History
IBM and Microsoft had each defined their own, fairly similar, "programming in the large" languages: WSFL and XLANG, respectively. With the advent and popularity of BPML, and the growing success of BPMI.org and the open BPMS movement led by JBoss and Intalio Inc., IBM and Microsoft decided to combine these languages into a new language, BPEL4WS. In April 2003, BEA Systems, IBM, Microsoft, SAP and Siebel Systems submitted BPEL4WS 1.1 to OASIS for standardization via the Web Services BPEL Technical Committee.
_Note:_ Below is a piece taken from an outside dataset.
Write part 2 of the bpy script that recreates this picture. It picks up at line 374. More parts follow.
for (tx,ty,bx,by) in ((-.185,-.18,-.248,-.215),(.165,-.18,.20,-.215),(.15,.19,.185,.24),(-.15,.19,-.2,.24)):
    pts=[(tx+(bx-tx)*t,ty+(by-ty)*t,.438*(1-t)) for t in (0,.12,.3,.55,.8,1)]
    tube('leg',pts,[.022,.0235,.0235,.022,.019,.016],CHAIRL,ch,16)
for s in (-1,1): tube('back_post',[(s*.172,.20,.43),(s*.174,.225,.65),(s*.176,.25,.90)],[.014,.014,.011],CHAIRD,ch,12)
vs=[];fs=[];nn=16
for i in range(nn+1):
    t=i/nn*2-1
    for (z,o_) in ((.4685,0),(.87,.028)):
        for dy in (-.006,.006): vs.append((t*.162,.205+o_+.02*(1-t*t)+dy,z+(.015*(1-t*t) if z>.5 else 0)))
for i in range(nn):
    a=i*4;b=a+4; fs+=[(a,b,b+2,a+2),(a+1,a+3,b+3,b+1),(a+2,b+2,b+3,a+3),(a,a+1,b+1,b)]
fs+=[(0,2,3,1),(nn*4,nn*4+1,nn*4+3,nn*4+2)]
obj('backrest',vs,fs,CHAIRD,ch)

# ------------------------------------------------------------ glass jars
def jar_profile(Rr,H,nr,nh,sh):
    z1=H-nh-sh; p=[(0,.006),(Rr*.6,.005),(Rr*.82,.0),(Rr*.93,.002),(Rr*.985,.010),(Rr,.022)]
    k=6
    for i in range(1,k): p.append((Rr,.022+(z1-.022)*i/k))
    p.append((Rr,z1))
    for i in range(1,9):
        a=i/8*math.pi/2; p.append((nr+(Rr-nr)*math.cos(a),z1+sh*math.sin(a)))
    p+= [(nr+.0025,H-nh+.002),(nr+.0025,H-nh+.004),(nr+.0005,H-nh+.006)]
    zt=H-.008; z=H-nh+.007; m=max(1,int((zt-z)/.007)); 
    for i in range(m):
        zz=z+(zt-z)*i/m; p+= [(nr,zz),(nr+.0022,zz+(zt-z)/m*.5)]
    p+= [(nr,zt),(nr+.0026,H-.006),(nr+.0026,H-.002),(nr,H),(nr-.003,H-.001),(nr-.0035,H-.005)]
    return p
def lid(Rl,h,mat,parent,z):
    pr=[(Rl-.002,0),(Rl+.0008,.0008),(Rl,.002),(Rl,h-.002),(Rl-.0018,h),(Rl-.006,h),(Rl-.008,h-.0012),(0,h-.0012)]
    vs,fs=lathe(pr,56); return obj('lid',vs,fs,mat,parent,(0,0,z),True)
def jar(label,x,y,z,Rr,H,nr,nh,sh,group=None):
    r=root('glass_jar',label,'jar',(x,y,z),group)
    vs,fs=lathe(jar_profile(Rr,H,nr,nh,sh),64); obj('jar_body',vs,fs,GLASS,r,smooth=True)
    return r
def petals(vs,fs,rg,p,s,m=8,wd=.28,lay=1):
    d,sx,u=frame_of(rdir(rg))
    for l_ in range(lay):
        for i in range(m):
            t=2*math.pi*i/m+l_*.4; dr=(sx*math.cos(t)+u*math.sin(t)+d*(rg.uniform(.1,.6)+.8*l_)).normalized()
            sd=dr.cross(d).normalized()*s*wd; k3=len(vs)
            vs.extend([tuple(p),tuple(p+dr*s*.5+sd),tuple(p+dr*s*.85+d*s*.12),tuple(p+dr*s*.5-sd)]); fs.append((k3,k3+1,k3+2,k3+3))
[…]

Although BPEL4WS appeared as both a 1.0 and 1.1 version, the OASIS WS-BPEL technical committee voted on 14 September 2004 to name their spec "WS-BPEL 2.0". (This change in name aligned BPEL with other Web Service standard naming conventions which start with "WS-" and took account of the significant enhancements made between BPEL4WS 1.1 and WS-BPEL 2.0.) If not discussing a specific version, the moniker BPEL is commonly used.
In June 2007, Active Endpoints, Adobe Systems, BEA, IBM, Oracle and SAP published the BPEL4People and WS-HumanTask specifications, which describe how human interaction in BPEL processes can be implemented.